In the upper sculpture – unlike solid materials – soft ribbons obey the gravitational force on the inclined plane and remain straight. In the lower larger sculpture, the installation of rebellious fabrics is intuitional and spontaneous. It follows Ingold’s thoughts on making as a ‘process of growth’ by answering to the flux and flows of the materials at hand. Strolling through the long inclined slopes echoes the gesture of scrolling down through the interminable pages of the thesis document represented by the tilted framed drawings.

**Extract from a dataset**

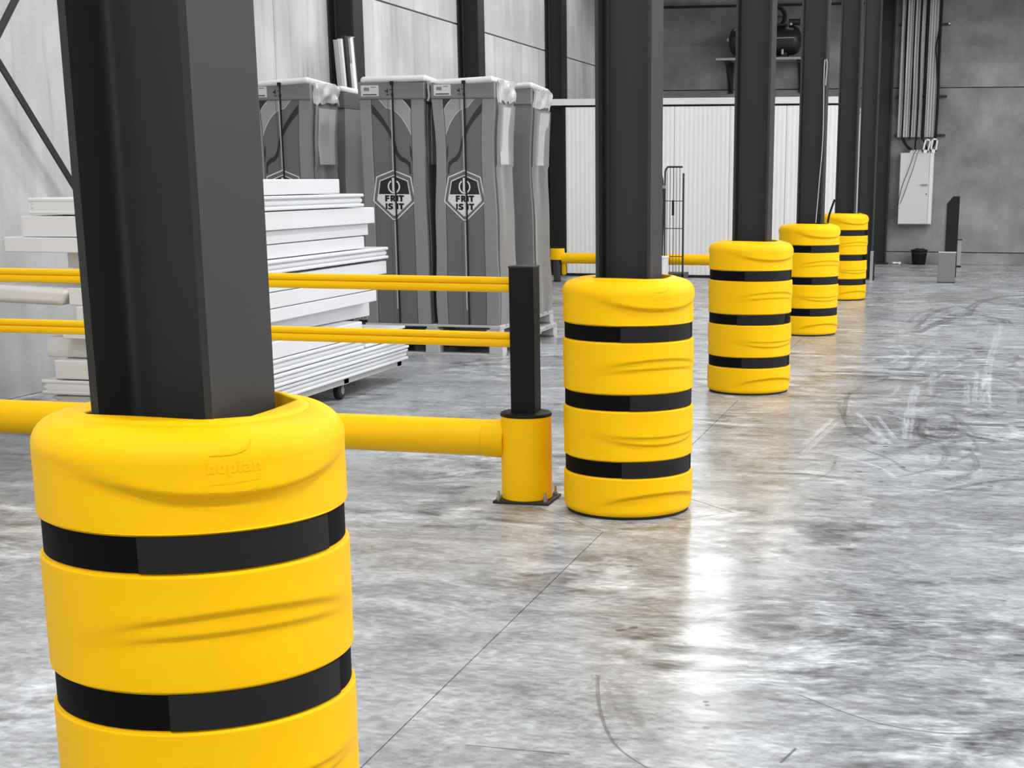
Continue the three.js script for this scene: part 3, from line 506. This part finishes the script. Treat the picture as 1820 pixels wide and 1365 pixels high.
{
  const lp = lidPrint(), pa = cartonPrint(false), pb = cartonPrint(true);
  const film = new THREE.MeshPhysicalMaterial({ color: grey(.7), roughness: .28, transmission: .8, thickness: 0 });
  const filmBright = new THREE.MeshPhysicalMaterial({ color: grey(.8), roughness: .28, transmission: .4, thickness: 0 });
  const body = std(.2, .55), side = std(.22, .45);
  const bulge = (y, k, s) => k * (.016 * Math.sin(y * 3.3 + s) + .008 * Math.sin(y * 7.1 + s * 2)) - .012 * Math.exp(-Math.pow((y - 1.75) / .2, 2));
  function carton(label, x0, x1, z0, z1, print, k, wrapped, s, top = 2.29) {     // z0 front, z1 back
    const w = x1 - x0, d = z0 - z1, y0 = .28, h = top - y0;
    const t = thing('carton', label, 'carton', [(x0 + x1) / 2, y0, (z0 + z1) / 2]);
    const bg = new THREE.BoxGeometry(w, h, d, 12, 50, 10), p = bg.attributes.position;
    for (let i = 0; i < p.count; i++) { const x = p.getX(i), y = p.getY(i) + h / 2, z = p.getZ(i); p.setX(i, x + (2 * x / w) * bulge(y, k, s) * .8); p.setZ(i, z + (2 * z / d) * bulge(y, k, s) * .3 * (z > d / 2 - .01 ? .3 : 1)); }
    bg.computeVertexNormals();
    const printed = print ? new THREE.MeshPhysicalMaterial({ map: print, roughness: .4 }) : body;
    const b = obj('carton_body', bg, print ? [side, body, body, body, printed, body] : body, t, [0, h / 2, 0]);
    const lid = obj('lid', rbox(w + .026, .15, d + .03, .012, 2), wrapped === 'dark' ? M.cardboardDark : side, t, [0, h + .06, 0]);
    if (print) { const lf = new THREE.PlaneGeometry(w + .02, .13); obj('lid_label', new THREE.BoxGeometry(w + .012, .13, .002), [side, side, side, side, new THREE.MeshStandardMaterial({ map: lp, roughness: .5 }), side], t, [0, h + .06, d / 2 + .018]); }
    // stretch film bunched over the lid and stretched down the right side
    const crumple = (g, a, f) => { const q = g.attributes.position; for (let i = 0; i < q.count; i++) { const x = q.getX(i), y = q.getY(i), z = q.getZ(i); q.setXYZ(i, x + a * (vn(y * f + 3 + s * 7, z * f + 11) - .5), y + a * 1.1 * (vn(x * f + 7 + s * 5, z * f) - .5), z + a * (vn(x * f, y * f + 5) - .5)); } g.computeVertexNormals(); return g; };
    const tg = crumple(new RoundedBoxGeometry(w + .03, .055, d + .03, 8, .026), .06, 7);
    obj('film_top', tg, M.foil, t, [0, h + .145, 0]);
    if (wrapped !== 'dark') {
      obj('film_corner', crumple(new THREE.BoxGeometry(.02, .17, d * .95, 4, 8, 14), .05, 16), filmBright, t, [w / 2 + .03, h + .05, 0]);
      const fg = new THREE.BoxGeometry(.006, h - .06, d * .86, 1, 60, 10), q = fg.attributes.position;
      for (let i = 0; i < q.count; i++) { const y = q.getY(i) + (h - .06) / 2, z = q.getZ(i); q.setX(i, q.getX(i) + bulge(y, k, s) * .8 + .012 + .012 * (vn(z * 6, y * 1.3 + s * 9) - .5) * 2 + (y > h - .6 ? .012 : 0)); }
      fg.computeVertexNormals(); obj('film_side', fg, film, t, [w / 2, h / 2 - .03, 0]);
      obj('film_patch', (() => { const g = new THREE.BoxGeometry(.004, .5, d * .62, 1, 14, 8), q = g.attributes.position; for (let i = 0; i < q.count; i++) { const y = q.getY(i) + h - .33, z = q.getZ(i); q.setX(i, q.getX(i) + bulge(y, k, s) * .8 + .03 + .02 * (vn(z * 7 + 2, y * 5 + s * 3) - .5)); } g.computeVertexNormals(); return g; })(), filmBright, t, [w / 2, h - .33, -.01]);
    }
    if (print) { const st = .012; obj('strap', [plainBox(.012, .025, .002, h + .14, d / 2 + .006, d / 2 + .0105), plainBox(.001, .036, h + .11, h + .14, d / 2 + .02, d / 2 + .026)], M.black, t, [0, 0, .012]); }
    return t;
  }
  carton('printed carton at left with film-wrapped right side, behind the white panel stack', -4.9, -4.3, -13.42, -14.02, pb, 1, 'film', .3);
  carton('middle printed carton with hexagon emblem, left one of the touching pair', -3.82, -3.215, -13.42, -14.02, pa, .5, 'bare', 1.1);
  carton('printed carton with hexagon emblem, right one of the touching pair, bright film side', -3.13, -2.56, -13.42, -14.0, pb, 1, 'film', .2);
  carton('unprinted dark carton in the gap between the left and middle printed cartons', -4.95, -4.4, -14.45, -15.0, null, 1, 'dark', .9, 2.26);
  carton('film-wrapped carton at the back, rightmost of all cartons', -3.12, -2.56, -14.62, -15.25, null, 1.1, 'film', .45);
  carton('plain wrapped carton hidden behind the middle printed carton', -3.8, -3.2, -14.62, -15.2, null, .6, 'bare', .7);
  const pallet = (label, x0, x1, z0, z1, y) => {
    const t = thing('pallet', label, 'pallet', [(x0 + x1) / 2, y, (z0 + z1) / 2]); const w = x1 - x0, d = z0 - z1;
    for (let i = 0; i < 9; i++) obj('top_board', rbox(w, .02, d / 9 - .03, .003), i % 2 ? M.wood : M.wood2, t, [0, .128, -d / 2 + (i + .5) * d / 9]);
    for (const x of [-1, 0, 1]) { obj('stringer', rbox(.1, .02, d, .003), M.wood, t, [x * (w / 2 - .05), .108, 0]); for (const z of [-1, 0, 1]) obj('block', rbox(.13, .078, .14, .004), M.wood2, t, [x * (w / 2 - .066), .059, z * (d / 2 - .07)]); }
    for (const z of [-1, 0, 1]) obj('bottom_board', rbox(w, .02, .11, .003), M.wood2, t, [0, .01, z * (d / 2 - .056)]);
    numberKids(t);
  };
  pallet('lower wooden pallet under the pair of printed cartons', -3.86, -2.5, -13.36, -15.3, 0); pallet('upper wooden pallet directly under the pair of printed cartons', -3.84, -2.53, -13.38, -15.27, .139);
  pallet('lower wooden pallet under the left carton', -4.98, -4.24, -13.36, -15.05, 0); pallet('upper wooden pallet under the left carton', -4.96, -4.26, -13.38, -15.03, .139);
  // metal profiles leaning on the wall column
  const prof = [[-15.42, .02, 2.97, M.galv], [-15.55, .025, 2.99, M.foil], [-15.66, .03, 3.03, M.steelDark], [-15.79, .055, 3.03, M.steel], [-15.63, .016, 2.75, M.foil]];
  ['thin dull profile, leftmost of the bundle leaning on the wall column', 'white profile second from the left in the leaning bundle', 'dark profile in the middle of the leaning bundle', 'thick shiny tube on the right of the leaning bundle', 'short white profile in front of the leaning bundle'].forEach((l, i) => {
    const [z, r, h, m] = prof[i]; const t = thing('metal_profile', l, 'profile', [-4.74, 0, z - .12], 0, 'metal profiles leaning on the wall column');
    obj('bar', i === 3 ? lathe([[r * .8, h - .02], [r * .8, h], [r, h], [r, 0], [r * .8, 0]], 24) : rbox(r * 1.6, h, r * 2, .003).translate(0, h / 2, 0), m, t, [0, 0, 0]); t.rotation.set(.035, 0, .045); if (i === 4) t.position.x += .07;
    obj('end_cap', rbox(r * 1.7, .012, r * 2.1, .003), m, t, [0, h, 0]);
  });
}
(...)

The works were developed to respond to the bright space at ISEG. The sculptures channel the natural colour in which rhizomes thrive and extend the surrounding greenery and trees. Their abstracted green regulates spatial energy for circulating students, slowing the rush, and alleviating the stress of a long and intense academic journey. Furthermore, showing qualitative practice in a quantitative study-based space reinforces the long-time collaboration between art and economics campuses.
Rajaa Paixão
ABOUT RAJAA PAIXÃO (she/her)
Rajaa Paixão (b. 1980) is a Lebanese-Portuguese multidisciplinary artist, independent curator, and award-winning creative based in Lisbon. She is a doctoral candidate in Fine Arts/Sculpture (theory-practice) at the Faculty of Fine Arts, Lisbon (FBAUL), and a member of the Centre for Research and Studies in Fine Arts (CIEBA), Lisbon. Paixão holds a Master of Arts with Distinction in European Art Practice from Kingston School of Art, London (2014); a Master of Arts with Distinction in Communication and Visual Art from the Holy Spirit University of Kaslik (USEK) (2003); and a French Baccalaureate in French Literature and Philosophy.